Os estrategistas russos nunca vão acreditar
que não existe qualquer ameaça da parte da Otan e estão ainda mais preocupados
com a perspectiva de alocação, sobre o #territórioda Ucrânia, dos sistemas de
defesa antimísseis americanos, que poderiam neutralizar por completo o principal
trunfo militar da Rússia – os mísseis baseados em terra.
Por fim, também é difícil para Moscou se
conformar com o fato de que a Ucrânia, que compunha juntamente com a Rússia a
espinha dorsal da civilização Eslavo-Ortodoxa, passará para a influência da
civilização ocidental. Considerando os contatos pessoais extremamente estreitos
entre os habitantes dos dois países, que ao longo dos últimos 350 anos
constituíram um único grupo, a saída da Ucrânia está se tornando um problema
político interno de maior proporção.
Parece-me que o Ocidente compreende ser um
fato extremamente desagradável para a Rússia e a anexação da Crimeia soa como
se estivesse prevista. Caso contrário, seria difícil de entender a reação
anêmica do Ocidente. A União Europeia abandonou as negociações com a Rússia
sobre a facilitação do regime de vistos e a preparação de um novo acordo-quadro
para cooperação. Mas já não é o primeiro ano que eles estão protelando isso.
Enquanto isso, os EUA falam sobre sanções pontuais a vistos para oficiais
russos. A cooperação militar entre os dois países foi cancelada, assim como a
visita de quatro vigilantes sanitários russos aos EUA.

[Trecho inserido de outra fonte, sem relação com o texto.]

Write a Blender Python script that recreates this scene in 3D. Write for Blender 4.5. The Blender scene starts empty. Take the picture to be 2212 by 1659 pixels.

Ninguém quer arcar com os custos econômicos e
fechar os canais de negociação com Moscou quando permanecem em aberto os
problemas com a Síria, Irã e Afeganistão. Mas a #Crimeia é apenas uma parcela
da crise - e uma parcela não muito grande. Não está claro, por exemplo, que
destino aguardam as regiões do leste da Ucrânia, onde também há muitos russos
étnicos que não desejam se submeter a um governo pró-ocidental. Mas é muito
mais importante entender como será o futuro desdobramento das relações entre a
Rússia e o Ocidente, que levará à formação de uma nova ordem mundial.